When to recharge?

Hello all. I just got my Clip+ yesterday. I used it today for an hour and wonder when it is best to recharge. Do we top it off, or wait 'til it is down X%? Of course, when we add songs it starts charging anyway.

You should have done an initial charge before using the player.  Whether you use the USB port or a wall adaptor (what I use) is up to you.  Charge for at least a few hours to begin with.  Today batteries should not be allowed to drain completely before rechaging (mainly Lithium ones).  Do a test run to see how long your player lasts before the charge indicator is near the empty mark-then you will know.

Message Edited by jc836 on 03-19-2010 07:25 PM

@jc836 wrote:
You should have done an initial charge before using the player.  Whether you use the USB port or a wall adaptor (what I use) is up to you.  Charge for at least a few hours to begin with.  Today batteries should not be allowed to drain completely before rechaging (mainly Lithium ones).  Do a test run to see how long your player lasts before the charge indicator is near the empty mark-then you will know.
Message Edited by jc836 on 03-19-2010 07:25 PM

Thank you. Yes, I did do a full charge before I used it the first time and it was at 100%. I only used it an hour, so was asking if I should “top it off” or wait 'til it is down…say 50%.

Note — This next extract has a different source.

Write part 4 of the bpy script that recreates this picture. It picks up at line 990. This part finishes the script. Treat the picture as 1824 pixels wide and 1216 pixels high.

Lithium-ion (or Lithium-polymer) batteries such as used in the Clip+ should be charged every time time you use the device.  Li-Ion/Li-Po will not be harmed by such frequent top-off charge cycles, and in fact, these batteries last longer when the charge is kept above about 70%.  (On the other hand, they are harmed by deep-cycling)

The typical 300-500 charge cycles figure assumes full discharge / full charge; a full discharge/charge cycle is equivalent to multiple partial discharge/charge cycles.  So you don’t have to worry about using up your 300 cycles too quickly by frequent top-off charging (partial charging).

You might try 

http://www.batteryuniversity.com/

The batteries are very well-mannered and forgiving.  You can charge them whenever you want–there is no need to charge them every time or any time, apart from not letting them run down completely.  Super!

At the Battery University site they mention that if a lithium ion or lithium polymer battery is to be left unused for a long period of time, it should be kept at a 50% charge level and not a full charge, to minimize the permanent decay of the battery. This is especially important at high temperatures. At least once a month the battery should be brought down to a low level, to keep the battery indicator properly calibrated. I do wonder though about the effect of partially charging the battery, when some charge is added, but the battery isn’t brought to full. Everyone talks about going from a 50% or 70 or 80% charge to full, but how about lets say going from a 30% to a 60% or 70% charge, or going from a 50% to an 80% charge? Often people might not have enough time to charge the battery until it is full.

Thank you all. At least I do not have to worry too much about it. As I said I only used about an hour of the full charge, so may leave it alone. I only have 1 folder on it now of music, so it will charrge when I add more music anyway.

High temperatures are bad all around for Li-Po batteries, especially during charging but also in general.  Anything above 95F/35C, but especially above about 120F/50C where things get really ugly. (Try to not leave it in a hot car all day in summer.)

If you store a Li-Po battery at standard room temperature or about 25C/77C, and it is self-discharging at about 5% per month, then after a few months the charge level declines plus the moderate temperature is easier on it anyway.  Once again, no need to be too concerned about it in that case - you don’t have to go to the trouble of trying to store it at 50% charge or etc.

If you are storing/using it at elevated temperatures, various degradations occur that will shorten its life in various ways.